◆ WHAT YOU WILL DO
Output every line of the data exactly as it appears.

-- BEGIN --

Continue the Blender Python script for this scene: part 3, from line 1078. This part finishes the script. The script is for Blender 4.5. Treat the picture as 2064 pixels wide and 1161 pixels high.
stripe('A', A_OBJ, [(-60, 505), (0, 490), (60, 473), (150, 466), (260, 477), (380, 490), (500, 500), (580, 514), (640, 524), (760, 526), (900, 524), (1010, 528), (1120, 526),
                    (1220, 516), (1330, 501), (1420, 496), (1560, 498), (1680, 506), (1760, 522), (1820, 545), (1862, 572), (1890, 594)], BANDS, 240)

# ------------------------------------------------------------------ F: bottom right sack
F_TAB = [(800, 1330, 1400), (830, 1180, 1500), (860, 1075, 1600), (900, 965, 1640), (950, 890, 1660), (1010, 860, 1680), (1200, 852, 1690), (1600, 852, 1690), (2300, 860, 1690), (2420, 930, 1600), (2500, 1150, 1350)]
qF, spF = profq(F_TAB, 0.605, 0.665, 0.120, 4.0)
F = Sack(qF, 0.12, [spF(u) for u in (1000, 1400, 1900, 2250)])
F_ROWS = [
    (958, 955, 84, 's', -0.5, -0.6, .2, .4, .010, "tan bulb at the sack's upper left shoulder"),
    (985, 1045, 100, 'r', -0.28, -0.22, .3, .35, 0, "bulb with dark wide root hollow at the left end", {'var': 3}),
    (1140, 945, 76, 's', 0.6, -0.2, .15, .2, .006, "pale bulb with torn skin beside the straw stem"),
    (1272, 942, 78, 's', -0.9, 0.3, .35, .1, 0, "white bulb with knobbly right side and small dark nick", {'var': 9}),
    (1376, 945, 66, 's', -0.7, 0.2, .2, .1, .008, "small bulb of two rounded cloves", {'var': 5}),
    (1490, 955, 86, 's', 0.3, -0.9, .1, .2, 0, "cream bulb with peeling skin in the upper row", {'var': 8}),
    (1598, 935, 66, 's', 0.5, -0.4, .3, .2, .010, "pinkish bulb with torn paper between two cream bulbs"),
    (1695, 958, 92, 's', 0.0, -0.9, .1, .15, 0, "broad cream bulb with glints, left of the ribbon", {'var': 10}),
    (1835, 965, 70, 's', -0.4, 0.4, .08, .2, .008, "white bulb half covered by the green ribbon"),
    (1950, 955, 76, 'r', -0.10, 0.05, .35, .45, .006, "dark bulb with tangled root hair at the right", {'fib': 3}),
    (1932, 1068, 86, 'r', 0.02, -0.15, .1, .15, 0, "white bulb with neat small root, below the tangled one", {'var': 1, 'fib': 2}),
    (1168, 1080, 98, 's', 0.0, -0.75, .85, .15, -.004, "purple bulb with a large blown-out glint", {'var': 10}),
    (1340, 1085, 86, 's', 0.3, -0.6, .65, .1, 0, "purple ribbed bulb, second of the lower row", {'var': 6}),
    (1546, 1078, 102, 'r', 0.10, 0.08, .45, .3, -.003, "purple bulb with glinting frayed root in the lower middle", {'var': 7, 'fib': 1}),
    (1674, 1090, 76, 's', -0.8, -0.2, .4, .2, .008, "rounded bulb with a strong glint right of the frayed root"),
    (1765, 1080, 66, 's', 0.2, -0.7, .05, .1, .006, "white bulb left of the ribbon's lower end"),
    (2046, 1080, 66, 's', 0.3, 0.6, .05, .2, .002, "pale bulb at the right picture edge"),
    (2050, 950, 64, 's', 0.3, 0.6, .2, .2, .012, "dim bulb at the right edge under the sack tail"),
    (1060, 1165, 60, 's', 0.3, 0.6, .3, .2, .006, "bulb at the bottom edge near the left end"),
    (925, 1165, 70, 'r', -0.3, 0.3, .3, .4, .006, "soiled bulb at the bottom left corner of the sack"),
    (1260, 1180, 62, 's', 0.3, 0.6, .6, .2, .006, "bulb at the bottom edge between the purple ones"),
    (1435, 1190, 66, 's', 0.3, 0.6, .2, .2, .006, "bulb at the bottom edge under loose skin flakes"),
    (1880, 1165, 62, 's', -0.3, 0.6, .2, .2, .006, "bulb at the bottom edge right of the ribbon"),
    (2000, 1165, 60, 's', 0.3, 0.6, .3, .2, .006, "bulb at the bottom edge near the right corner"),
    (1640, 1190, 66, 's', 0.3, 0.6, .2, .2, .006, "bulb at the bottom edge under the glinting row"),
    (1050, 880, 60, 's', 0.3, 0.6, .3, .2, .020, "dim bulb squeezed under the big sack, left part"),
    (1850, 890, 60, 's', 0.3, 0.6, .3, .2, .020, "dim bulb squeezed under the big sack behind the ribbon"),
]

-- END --

◆ FINISHED TASK
Continue the Blender Python script for this scene: part 3, from line 1078. This part finishes the script. The script is for Blender 4.5. Treat the picture as 2064 pixels wide and 1161 pixels high.
stripe('A', A_OBJ, [(-60, 505), (0, 490), (60, 473), (150, 466), (260, 477), (380, 490), (500, 500), (580, 514), (640, 524), (760, 526), (900, 524), (1010, 528), (1120, 526),
                    (1220, 516), (1330, 501), (1420, 496), (1560, 498), (1680, 506), (1760, 522), (1820, 545), (1862, 572), (1890, 594)], BANDS, 240)

# ------------------------------------------------------------------ F: bottom right sack
F_TAB = [(800, 1330, 1400), (830, 1180, 1500), (860, 1075, 1600), (900, 965, 1640), (950, 890, 1660), (1010, 860, 1680), (1200, 852, 1690), (1600, 852, 1690), (2300, 860, 1690), (2420, 930, 1600), (2500, 1150, 1350)]
qF, spF = profq(F_TAB, 0.605, 0.665, 0.120, 4.0)
F = Sack(qF, 0.12, [spF(u) for u in (1000, 1400, 1900, 2250)])
F_ROWS = [
    (958, 955, 84, 's', -0.5, -0.6, .2, .4, .010, "tan bulb at the sack's upper left shoulder"),
    (985, 1045, 100, 'r', -0.28, -0.22, .3, .35, 0, "bulb with dark wide root hollow at the left end", {'var': 3}),
    (1140, 945, 76, 's', 0.6, -0.2, .15, .2, .006, "pale bulb with torn skin beside the straw stem"),
    (1272, 942, 78, 's', -0.9, 0.3, .35, .1, 0, "white bulb with knobbly right side and small dark nick", {'var': 9}),
    (1376, 945, 66, 's', -0.7, 0.2, .2, .1, .008, "small bulb of two rounded cloves", {'var': 5}),
    (1490, 955, 86, 's', 0.3, -0.9, .1, .2, 0, "cream bulb with peeling skin in the upper row", {'var': 8}),
    (1598, 935, 66, 's', 0.5, -0.4, .3, .2, .010, "pinkish bulb with torn paper between two cream bulbs"),
    (1695, 958, 92, 's', 0.0, -0.9, .1, .15, 0, "broad cream bulb with glints, left of the ribbon", {'var': 10}),
    (1835, 965, 70, 's', -0.4, 0.4, .08, .2, .008, "white bulb half covered by the green ribbon"),
    (1950, 955, 76, 'r', -0.10, 0.05, .35, .45, .006, "dark bulb with tangled root hair at the right", {'fib': 3}),
    (1932, 1068, 86, 'r', 0.02, -0.15, .1, .15, 0, "white bulb with neat small root, below the tangled one", {'var': 1, 'fib': 2}),
    (1168, 1080, 98, 's', 0.0, -0.75, .85, .15, -.004, "purple bulb with a large blown-out glint", {'var': 10}),
    (1340, 1085, 86, 's', 0.3, -0.6, .65, .1, 0, "purple ribbed bulb, second of the lower row", {'var': 6}),
    (1546, 1078, 102, 'r', 0.10, 0.08, .45, .3, -.003, "purple bulb with glinting frayed root in the lower middle", {'var': 7, 'fib': 1}),
    (1674, 1090, 76, 's', -0.8, -0.2, .4, .2, .008, "rounded bulb with a strong glint right of the frayed root"),
    (1765, 1080, 66, 's', 0.2, -0.7, .05, .1, .006, "white bulb left of the ribbon's lower end"),
    (2046, 1080, 66, 's', 0.3, 0.6, .05, .2, .002, "pale bulb at the right picture edge"),
    (2050, 950, 64, 's', 0.3, 0.6, .2, .2, .012, "dim bulb at the right edge under the sack tail"),
    (1060, 1165, 60, 's', 0.3, 0.6, .3, .2, .006, "bulb at the bottom edge near the left end"),
    (925, 1165, 70, 'r', -0.3, 0.3, .3, .4, .006, "soiled bulb at the bottom left corner of the sack"),
    (1260, 1180, 62, 's', 0.3, 0.6, .6, .2, .006, "bulb at the bottom edge between the purple ones"),
    (1435, 1190, 66, 's', 0.3, 0.6, .2, .2, .006, "bulb at the bottom edge under loose skin flakes"),
    (1880, 1165, 62, 's', -0.3, 0.6, .2, .2, .006, "bulb at the bottom edge right of the ribbon"),
    (2000, 1165, 60, 's', 0.3, 0.6, .3, .2, .006, "bulb at the bottom edge near the right corner"),
    (1640, 1190, 66, 's', 0.3, 0.6, .2, .2, .006, "bulb at the bottom edge under the glinting row"),
    (1050, 880, 60, 's', 0.3, 0.6, .3, .2, .020, "dim bulb squeezed under the big sack, left part"),
    (1850, 890, 60, 's', 0.3, 0.6, .3, .2, .020, "dim bulb squeezed under the big sack behind the ribbon"),
]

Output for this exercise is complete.